Source material:
========================================================================

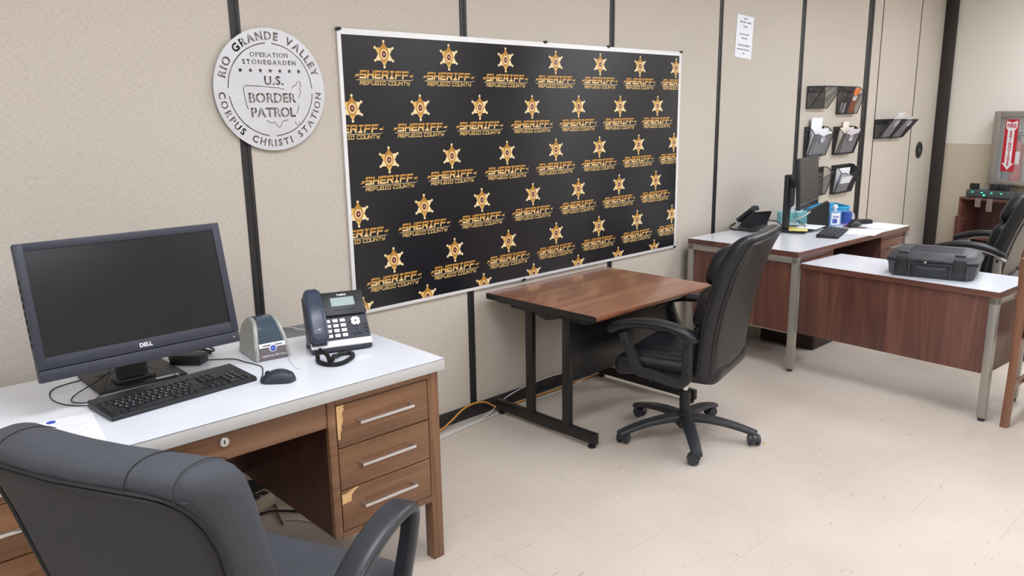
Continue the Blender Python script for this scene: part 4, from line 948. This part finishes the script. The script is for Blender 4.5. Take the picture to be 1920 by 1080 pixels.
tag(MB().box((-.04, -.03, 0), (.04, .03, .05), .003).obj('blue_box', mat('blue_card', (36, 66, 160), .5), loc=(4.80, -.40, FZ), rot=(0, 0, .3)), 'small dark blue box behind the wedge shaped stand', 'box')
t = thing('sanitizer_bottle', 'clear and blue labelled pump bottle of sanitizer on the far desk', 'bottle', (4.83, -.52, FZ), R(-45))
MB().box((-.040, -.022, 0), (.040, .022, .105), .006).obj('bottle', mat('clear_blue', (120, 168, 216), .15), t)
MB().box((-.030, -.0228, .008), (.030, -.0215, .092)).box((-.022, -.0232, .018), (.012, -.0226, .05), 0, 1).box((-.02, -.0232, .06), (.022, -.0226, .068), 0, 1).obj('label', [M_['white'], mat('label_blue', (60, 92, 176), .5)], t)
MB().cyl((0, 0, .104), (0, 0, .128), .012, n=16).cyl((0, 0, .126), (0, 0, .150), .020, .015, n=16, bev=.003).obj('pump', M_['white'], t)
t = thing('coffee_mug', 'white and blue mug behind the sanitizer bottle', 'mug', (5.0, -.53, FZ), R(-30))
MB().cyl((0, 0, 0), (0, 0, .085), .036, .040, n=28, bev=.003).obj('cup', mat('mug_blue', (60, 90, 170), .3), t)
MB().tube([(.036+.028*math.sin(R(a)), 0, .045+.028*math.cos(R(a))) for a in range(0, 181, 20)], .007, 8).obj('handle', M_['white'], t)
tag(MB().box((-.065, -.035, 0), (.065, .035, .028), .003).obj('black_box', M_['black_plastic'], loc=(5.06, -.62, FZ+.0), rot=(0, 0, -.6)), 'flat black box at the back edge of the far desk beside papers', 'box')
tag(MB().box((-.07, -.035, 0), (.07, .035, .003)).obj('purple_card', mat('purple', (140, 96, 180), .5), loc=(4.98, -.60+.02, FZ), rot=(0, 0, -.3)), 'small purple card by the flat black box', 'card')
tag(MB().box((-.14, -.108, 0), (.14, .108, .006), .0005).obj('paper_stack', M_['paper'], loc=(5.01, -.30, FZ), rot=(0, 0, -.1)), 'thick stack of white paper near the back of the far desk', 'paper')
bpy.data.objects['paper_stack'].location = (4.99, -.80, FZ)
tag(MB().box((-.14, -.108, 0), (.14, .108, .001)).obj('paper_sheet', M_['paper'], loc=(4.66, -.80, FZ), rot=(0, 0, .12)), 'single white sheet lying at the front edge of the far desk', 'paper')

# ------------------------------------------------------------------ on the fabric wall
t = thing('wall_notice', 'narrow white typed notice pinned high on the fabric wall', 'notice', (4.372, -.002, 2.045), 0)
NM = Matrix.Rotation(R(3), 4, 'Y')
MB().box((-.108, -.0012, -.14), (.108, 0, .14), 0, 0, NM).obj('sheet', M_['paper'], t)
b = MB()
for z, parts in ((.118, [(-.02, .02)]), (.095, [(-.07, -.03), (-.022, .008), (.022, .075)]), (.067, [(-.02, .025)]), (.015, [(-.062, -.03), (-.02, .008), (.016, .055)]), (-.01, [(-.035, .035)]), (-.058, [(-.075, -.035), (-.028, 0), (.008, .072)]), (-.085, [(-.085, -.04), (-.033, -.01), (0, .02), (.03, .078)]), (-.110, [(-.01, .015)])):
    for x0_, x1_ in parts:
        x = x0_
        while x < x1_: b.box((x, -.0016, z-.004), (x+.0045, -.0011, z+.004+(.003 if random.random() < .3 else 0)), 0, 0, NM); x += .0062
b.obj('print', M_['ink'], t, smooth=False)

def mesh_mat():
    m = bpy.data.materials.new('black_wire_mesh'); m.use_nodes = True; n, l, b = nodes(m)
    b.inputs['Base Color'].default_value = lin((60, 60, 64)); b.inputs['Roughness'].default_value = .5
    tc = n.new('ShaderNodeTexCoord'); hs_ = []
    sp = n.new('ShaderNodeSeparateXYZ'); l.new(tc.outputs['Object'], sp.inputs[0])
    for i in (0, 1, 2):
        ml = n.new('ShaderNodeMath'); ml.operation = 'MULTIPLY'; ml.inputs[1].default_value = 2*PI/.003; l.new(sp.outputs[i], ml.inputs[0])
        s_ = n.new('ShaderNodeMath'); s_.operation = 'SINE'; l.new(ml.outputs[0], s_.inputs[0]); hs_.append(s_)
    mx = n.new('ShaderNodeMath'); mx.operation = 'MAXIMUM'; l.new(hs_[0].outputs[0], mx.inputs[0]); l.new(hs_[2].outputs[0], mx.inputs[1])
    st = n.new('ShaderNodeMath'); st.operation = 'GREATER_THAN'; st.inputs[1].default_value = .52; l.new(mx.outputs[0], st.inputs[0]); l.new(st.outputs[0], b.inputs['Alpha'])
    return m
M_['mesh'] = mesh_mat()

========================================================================

To do: Restate the entire listing word for word, excluding pictures.

Answer to the exercise:
Continue the Blender Python script for this scene: part 4, from line 948. This part finishes the script. The script is for Blender 4.5. Take the picture to be 1920 by 1080 pixels.
tag(MB().box((-.04, -.03, 0), (.04, .03, .05), .003).obj('blue_box', mat('blue_card', (36, 66, 160), .5), loc=(4.80, -.40, FZ), rot=(0, 0, .3)), 'small dark blue box behind the wedge shaped stand', 'box')
t = thing('sanitizer_bottle', 'clear and blue labelled pump bottle of sanitizer on the far desk', 'bottle', (4.83, -.52, FZ), R(-45))
MB().box((-.040, -.022, 0), (.040, .022, .105), .006).obj('bottle', mat('clear_blue', (120, 168, 216), .15), t)
MB().box((-.030, -.0228, .008), (.030, -.0215, .092)).box((-.022, -.0232, .018), (.012, -.0226, .05), 0, 1).box((-.02, -.0232, .06), (.022, -.0226, .068), 0, 1).obj('label', [M_['white'], mat('label_blue', (60, 92, 176), .5)], t)
MB().cyl((0, 0, .104), (0, 0, .128), .012, n=16).cyl((0, 0, .126), (0, 0, .150), .020, .015, n=16, bev=.003).obj('pump', M_['white'], t)
t = thing('coffee_mug', 'white and blue mug behind the sanitizer bottle', 'mug', (5.0, -.53, FZ), R(-30))
MB().cyl((0, 0, 0), (0, 0, .085), .036, .040, n=28, bev=.003).obj('cup', mat('mug_blue', (60, 90, 170), .3), t)
MB().tube([(.036+.028*math.sin(R(a)), 0, .045+.028*math.cos(R(a))) for a in range(0, 181, 20)], .007, 8).obj('handle', M_['white'], t)
tag(MB().box((-.065, -.035, 0), (.065, .035, .028), .003).obj('black_box', M_['black_plastic'], loc=(5.06, -.62, FZ+.0), rot=(0, 0, -.6)), 'flat black box at the back edge of the far desk beside papers', 'box')
tag(MB().box((-.07, -.035, 0), (.07, .035, .003)).obj('purple_card', mat('purple', (140, 96, 180), .5), loc=(4.98, -.60+.02, FZ), rot=(0, 0, -.3)), 'small purple card by the flat black box', 'card')
tag(MB().box((-.14, -.108, 0), (.14, .108, .006), .0005).obj('paper_stack', M_['paper'], loc=(5.01, -.30, FZ), rot=(0, 0, -.1)), 'thick stack of white paper near the back of the far desk', 'paper')
bpy.data.objects['paper_stack'].location = (4.99, -.80, FZ)
tag(MB().box((-.14, -.108, 0), (.14, .108, .001)).obj('paper_sheet', M_['paper'], loc=(4.66, -.80, FZ), rot=(0, 0, .12)), 'single white sheet lying at the front edge of the far desk', 'paper')

# ------------------------------------------------------------------ on the fabric wall
t = thing('wall_notice', 'narrow white typed notice pinned high on the fabric wall', 'notice', (4.372, -.002, 2.045), 0)
NM = Matrix.Rotation(R(3), 4, 'Y')
MB().box((-.108, -.0012, -.14), (.108, 0, .14), 0, 0, NM).obj('sheet', M_['paper'], t)
b = MB()
for z, parts in ((.118, [(-.02, .02)]), (.095, [(-.07, -.03), (-.022, .008), (.022, .075)]), (.067, [(-.02, .025)]), (.015, [(-.062, -.03), (-.02, .008), (.016, .055)]), (-.01, [(-.035, .035)]), (-.058, [(-.075, -.035), (-.028, 0), (.008, .072)]), (-.085, [(-.085, -.04), (-.033, -.01), (0, .02), (.03, .078)]), (-.110, [(-.01, .015)])):
    for x0_, x1_ in parts:
        x = x0_
        while x < x1_: b.box((x, -.0016, z-.004), (x+.0045, -.0011, z+.004+(.003 if random.random() < .3 else 0)), 0, 0, NM); x += .0062
b.obj('print', M_['ink'], t, smooth=False)

def mesh_mat():
    m = bpy.data.materials.new('black_wire_mesh'); m.use_nodes = True; n, l, b = nodes(m)
    b.inputs['Base Color'].default_value = lin((60, 60, 64)); b.inputs['Roughness'].default_value = .5
    tc = n.new('ShaderNodeTexCoord'); hs_ = []
    sp = n.new('ShaderNodeSeparateXYZ'); l.new(tc.outputs['Object'], sp.inputs[0])
    for i in (0, 1, 2):
        ml = n.new('ShaderNodeMath'); ml.operation = 'MULTIPLY'; ml.inputs[1].default_value = 2*PI/.003; l.new(sp.outputs[i], ml.inputs[0])
        s_ = n.new('ShaderNodeMath'); s_.operation = 'SINE'; l.new(ml.outputs[0], s_.inputs[0]); hs_.append(s_)
    mx = n.new('ShaderNodeMath'); mx.operation = 'MAXIMUM'; l.new(hs_[0].outputs[0], mx.inputs[0]); l.new(hs_[2].outputs[0], mx.inputs[1])
    st = n.new('ShaderNodeMath'); st.operation = 'GREATER_THAN'; st.inputs[1].default_value = .52; l.new(mx.outputs[0], st.inputs[0]); l.new(st.outputs[0], b.inputs['Alpha'])
    return m
M_['mesh'] = mesh_mat()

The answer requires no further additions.